Virendra Pandit
New Delhi: In a sensational report, a former US Trade and Treasury official has disclosed that China is sitting on a pile of USD 6 trillion, half of which is “hidden”, that can present a new kind of risk to the global economy.
A lot of the Asian country’s foreign-exchange reserves don’t show up in the official books of the People’s Bank of China, Brad W. Setser, a former Biden administration trade advisor, wrote in a report on The China Project, a New York-based news platform.
Instead, what can be called “shadow reserves” appear among the assets of entities such as state commercial lenders and policy banks, the American economist said.
While officially revealed reserves have flat-lined over recent years, the “hidden” variety might have pushed higher alongside China’s export surplus.
“China’s lack of transparency. Here is a bit of a problem for the world,” Setser, wrote. “China structurally is so central to the global economy that anything it does, seen or unseen, will eventually have an enormous impact on the rest of the world.”
An example of the influence China’s reserves can have is their role in funding the country’s Belt and Road Initiative (BRI), which stemmed from a post-financial-crisis push to diversify holdings, he said.
“They are powerful enough of an economic force such that an entire, global, decades-long infrastructure plan was in some ways, just a side effect of a 2009 decision to find new ways to manage China’s foreign exchange,” he wrote.
“Well, China is so big an economy – and such an unbalanced economy – that all its activities just have an outsized global impact.”
Chinese institutions reporting to Beijing probably have around USD 6 trillion in foreign assets.

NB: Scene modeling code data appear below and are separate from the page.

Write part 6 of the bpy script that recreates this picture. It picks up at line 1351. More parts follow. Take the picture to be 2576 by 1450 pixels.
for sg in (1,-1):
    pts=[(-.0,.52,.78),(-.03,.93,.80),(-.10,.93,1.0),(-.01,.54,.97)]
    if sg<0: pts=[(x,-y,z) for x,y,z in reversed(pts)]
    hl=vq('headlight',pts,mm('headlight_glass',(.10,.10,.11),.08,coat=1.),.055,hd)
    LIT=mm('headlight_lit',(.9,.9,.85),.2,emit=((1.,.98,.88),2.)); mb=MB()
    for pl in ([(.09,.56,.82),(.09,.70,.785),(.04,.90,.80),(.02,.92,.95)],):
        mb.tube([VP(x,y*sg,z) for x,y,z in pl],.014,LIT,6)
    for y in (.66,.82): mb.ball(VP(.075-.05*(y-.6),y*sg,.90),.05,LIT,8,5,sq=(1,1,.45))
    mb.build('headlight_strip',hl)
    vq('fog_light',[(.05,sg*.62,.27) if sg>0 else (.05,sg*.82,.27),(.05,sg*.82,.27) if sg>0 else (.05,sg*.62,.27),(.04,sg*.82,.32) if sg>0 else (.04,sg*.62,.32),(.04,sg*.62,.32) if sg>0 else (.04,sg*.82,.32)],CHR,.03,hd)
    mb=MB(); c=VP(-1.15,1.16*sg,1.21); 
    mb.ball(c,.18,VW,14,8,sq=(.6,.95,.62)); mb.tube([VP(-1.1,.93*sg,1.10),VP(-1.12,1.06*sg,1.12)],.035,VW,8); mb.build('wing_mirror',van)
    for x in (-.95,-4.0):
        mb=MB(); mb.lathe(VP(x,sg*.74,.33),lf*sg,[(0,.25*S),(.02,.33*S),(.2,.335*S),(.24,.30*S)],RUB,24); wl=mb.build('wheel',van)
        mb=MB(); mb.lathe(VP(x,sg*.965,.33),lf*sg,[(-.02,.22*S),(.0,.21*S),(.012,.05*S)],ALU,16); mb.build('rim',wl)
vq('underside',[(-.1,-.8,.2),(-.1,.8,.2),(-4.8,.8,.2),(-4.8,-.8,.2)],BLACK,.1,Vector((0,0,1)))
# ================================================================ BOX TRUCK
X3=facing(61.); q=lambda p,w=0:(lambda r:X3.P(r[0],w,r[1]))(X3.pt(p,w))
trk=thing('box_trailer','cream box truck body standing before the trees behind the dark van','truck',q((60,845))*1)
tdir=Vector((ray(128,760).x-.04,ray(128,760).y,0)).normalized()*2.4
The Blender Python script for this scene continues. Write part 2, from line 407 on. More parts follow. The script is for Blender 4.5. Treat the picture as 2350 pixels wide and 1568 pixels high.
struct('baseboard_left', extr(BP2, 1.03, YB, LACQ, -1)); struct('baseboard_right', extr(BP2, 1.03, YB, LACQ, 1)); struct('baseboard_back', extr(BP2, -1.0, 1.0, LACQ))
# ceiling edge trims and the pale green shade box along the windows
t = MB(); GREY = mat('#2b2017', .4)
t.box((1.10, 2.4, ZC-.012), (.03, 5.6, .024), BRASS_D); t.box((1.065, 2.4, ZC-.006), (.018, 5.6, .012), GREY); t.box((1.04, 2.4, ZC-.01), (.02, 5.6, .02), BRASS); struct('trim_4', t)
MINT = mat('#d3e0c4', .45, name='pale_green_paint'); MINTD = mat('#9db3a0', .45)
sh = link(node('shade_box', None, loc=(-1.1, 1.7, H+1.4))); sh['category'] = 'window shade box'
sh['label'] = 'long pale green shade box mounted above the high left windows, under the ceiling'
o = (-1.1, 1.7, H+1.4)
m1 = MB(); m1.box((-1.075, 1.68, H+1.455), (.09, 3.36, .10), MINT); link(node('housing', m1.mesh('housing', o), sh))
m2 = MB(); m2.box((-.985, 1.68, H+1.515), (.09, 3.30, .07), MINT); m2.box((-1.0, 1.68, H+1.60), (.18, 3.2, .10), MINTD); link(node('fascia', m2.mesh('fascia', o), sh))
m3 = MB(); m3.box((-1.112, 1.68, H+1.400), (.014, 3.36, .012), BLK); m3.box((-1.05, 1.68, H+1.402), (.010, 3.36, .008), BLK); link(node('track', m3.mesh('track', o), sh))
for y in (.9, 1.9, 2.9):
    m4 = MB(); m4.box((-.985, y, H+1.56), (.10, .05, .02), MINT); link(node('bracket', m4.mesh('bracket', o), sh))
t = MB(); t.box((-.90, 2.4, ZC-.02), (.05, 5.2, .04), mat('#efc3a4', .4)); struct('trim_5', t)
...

That compares with the USD 3.1 trillion in official reserves the State Administration of Foreign Exchange reported at the end of last year, he said.
Currently, Setser is a Senior Fellow at the Council on Foreign Relations, a New York-based think tank.
The scale of these hidden reserves “highlights an important fact that is often forgotten amid all the talk of China’s domestic debt problems,” he wrote.
“Globally China is still a massive creditor, and the weight of China’s massive accumulation of foreign exchange is still felt around the globe.”